Pulsar124 Wikia

Fly1.jpg MG 6281.jpg

  • Legal disclaimer

This documentation is a description of my DIY project, posted here is for the benefit of the community. I cannot guarantee that there are no mistakes in my description or my software posted here. I shall bear no responsibility whatsoever if anyone will get hurt or will suffer a financial loss (for example, by damaging his/her DSLR camera) while trying to follow this description. This documentation should be treated "as is", with no explicit or implicit guarantee that the device will perform as intended.

  • Overview

IMPORTANT: my updated (version 2.0) Fast Stacker is finished. It uses completely new hardware for the controller (very small changes to the motor unit). I have already updated all the wiki pages here. The old ones were preserved by adding "1" at the end of the page title. (The whole guide for v1.x can be found here: Fast Stacker1.) The highlights of the v2.0:

    • It is faster (10 mm/s) and more accurate (0.6 microns microsteps), so in principle magnifications up to 60:1 can be handled.
    • It is much more reliable (completely re-written motion algorithm, plus impulse noise suppression resulting in no more fake limiter switches triggering).
    • It is more usable. E.g., backlash compensation can now be done in either direction (so the camera can be pointed up or down).
    • It is much more convenient - user interface is significantly simplified and improved.

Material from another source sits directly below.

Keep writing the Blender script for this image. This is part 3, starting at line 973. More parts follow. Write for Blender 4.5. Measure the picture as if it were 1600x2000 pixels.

Color higher-resolution display is a big help. The controller now has a large Help menu (so no need to print a guide and carry it with you).
    • All the important parameters can now be typed in using a new Editor mode. (So one can use arbitrary values for the distance between shots etc.)
    • Batteries compartment (8xAA) is now built into the controller, and it also has a power switch. So it's easy to switch from batteries to a power adapter and back.
    • The controller is 3D printed, and I also designed the PCB which can now be manufactured professionally.
    • Some extra niceties: red/green LEDs reflecting the state of the camera (AF / shutter), a small buzzer used for a few functions.
    • Important: telescope support was removed in v2.0.
    • And of course, there is always a catch: the project is now somewhat more expensive (extra 30$ or so), the controler is larger and heavier.

I present a detailed description of my DIY cheap, fast, portable, and accurate automated macro focus stacking rail (based on ESP8266 microcontroller) which can be used with a wide range of photo cameras, and magnifications from standard macro (1:1) to extreme macro (up to 60:1). To reproduce this project, you need some basic mechanical and soldering skills.